Abstract

A new sensitive and selective imprinted electrochemical sensor was developed for lorazepam determination, which is based on a pencil graphite electrode (PGE) modified with one-step electropolymerization of the molecularly imprinted polymer (MIP) composed from polypyrrole (ppy), sol-gel, gold nanoparticles (AuNPs), and lorazepam. AuNPs were introduced into the polymer composite for the development of electrical response by facilitating charge transfer of [Fe(CN)₆]^3-/[Fe(CN)₆]⁴⁻ which was used as an electrochemical active probe. The fabrication process of the sensor was characterized by cyclic voltammetry (CV) and electrochemical impedance spectroscopy (EIS). Several significant parameters controlling the performance of the MIP sensor were examined and optimized.
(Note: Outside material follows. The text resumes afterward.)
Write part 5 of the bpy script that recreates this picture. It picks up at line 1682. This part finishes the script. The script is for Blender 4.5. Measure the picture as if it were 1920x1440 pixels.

Under the optimized condition calibration curve of the imprinted sensor has two linear concentration ranges from 0.2 to 2.0 nM and 2.0 to 20.0 nM, with the limit of detection (LOD) of 0.09 nM. The imprinted sensor has the advantages of high porous surface structure, ease of preparation, good reproducibility and repeatability, high selectivity and sensitivity. Furthermore, the proposed method was successfully intended for the determination of lorazepam in real samples (tablet, plasma, and urine).